Since the turn of the century, formal logic has been closely linked with mathematics. A formal logician does not do his work primarily in a natural language. Rather he deals in artificial languages and formal systems. Here, symbols like ‘v’, ‘-‘, and ‘.’ are precisely defined and used to represent a core element of the meaning of such natural words as ‘or’, ‘if-then’, ‘not’, and ‘and’. In such systems, every term used has a perfectly precise definition; strict rules govern one’s every move. If natural language arguments are considered at all, they are re-stated so that their structure (or form) is represented in the symbols of a formal system. An argument valid in virtue of its form may be provably valid if this form is the kind of form the system has been devised to deal with. Arguments in which connections depend on formal aspects not covered by the system, or on meaning, or on features that cannot be handled in deductive logic, do not come out very well by such tests.
The highly technical and intimidating nature of formal logic as currently practiced by professional logicians can be conveyed by a look at just a few recent titles in the field: ‘LargeMatrices which Induce Finite Consequence Operations’; ‘Counterpart Theoretical Semantics for Modal Logics’; ‘S5 without Modal Axioms’; ‘More about the Lattice of Tense Logics’. Formal systems are created structures, beloved in some quarters for their provision of endless opportunities to manipulate symbols in blissful isolation from the ambiguities of real language and the uncertainties of the real world. ‘If’ and ‘implies’ in English mean many things in many contexts, but the material implication symbol in standard propositional logic means one and only one: ‘p→q’ says that q is never false when p is true, and it says nothing other than this. Logic, understood as formal logic, has enormous prestige. In part, this is because the study of logic is supposed to help us construct sound arguments, reason well, and find flaws in shaky or deceptive arguments.
Logic does not describe or explain the way people in fact think. Rather, it is an evaluative discipline, which originally was supposed to set forth standards delineating good reasoning from poor. Formal logic, however, is now so technical, so rarefied, and so specialized, that it is greatly removed from this original concept of what logic is supposed to do. A person could study formal logic for years and gain no idea that it was supposed to have anything to do with differentiating good arguments from poor ones.1 Logic as it exists now is primarily the study of artificial formal systems. The idea that it has something to do with the construction and understanding of good arguments and the development of critical skills that apply to natural discourse surfaces largely in student texts and the pedagogic rationalizations logic professors offer to curriculum committees.

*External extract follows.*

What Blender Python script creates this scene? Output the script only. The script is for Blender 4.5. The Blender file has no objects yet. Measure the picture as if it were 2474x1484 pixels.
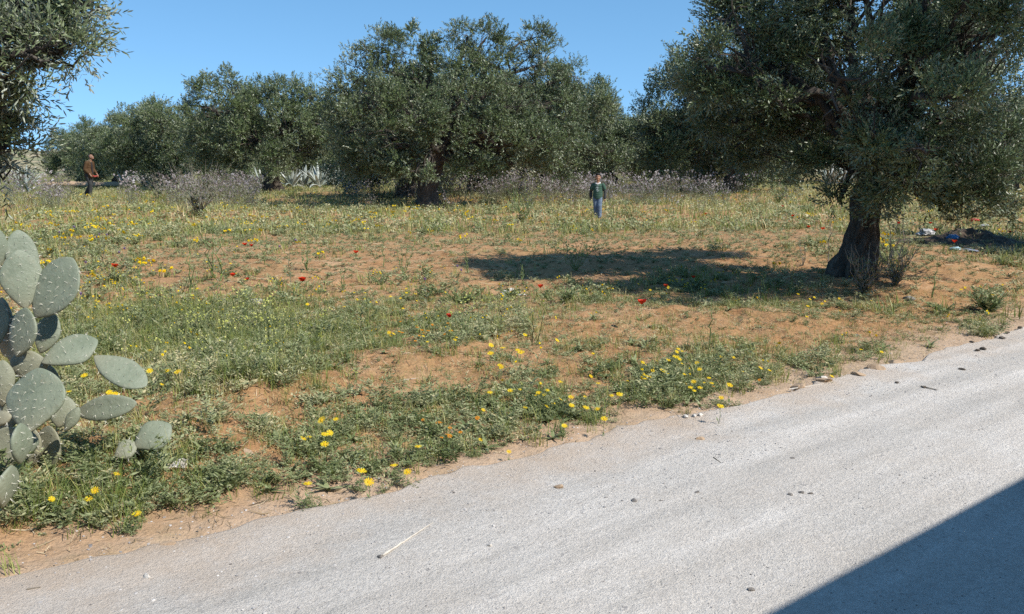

That formal logic cannot capture all of the factors we need when we evaluate a real piece of argumentation in a natural language is, in an important way, quite obvious. In fact, no formal logician would seriously dispute this claim, for all recognize the distinction and difference between formal and natural languages, and the role of information in the premises of arguments. What is strange is that in view of these substantial gaps between real arguments and the subject matter of formal logic, formal logic is still widely regarded as having something important to offer to the non-specialist.2 The dichotomy between formal systems and the chaotic reality of discourse is no mystery but the persistence, in the face of this dichotomy, of formal logic as an educational and intellectual institution, should give pause for thought.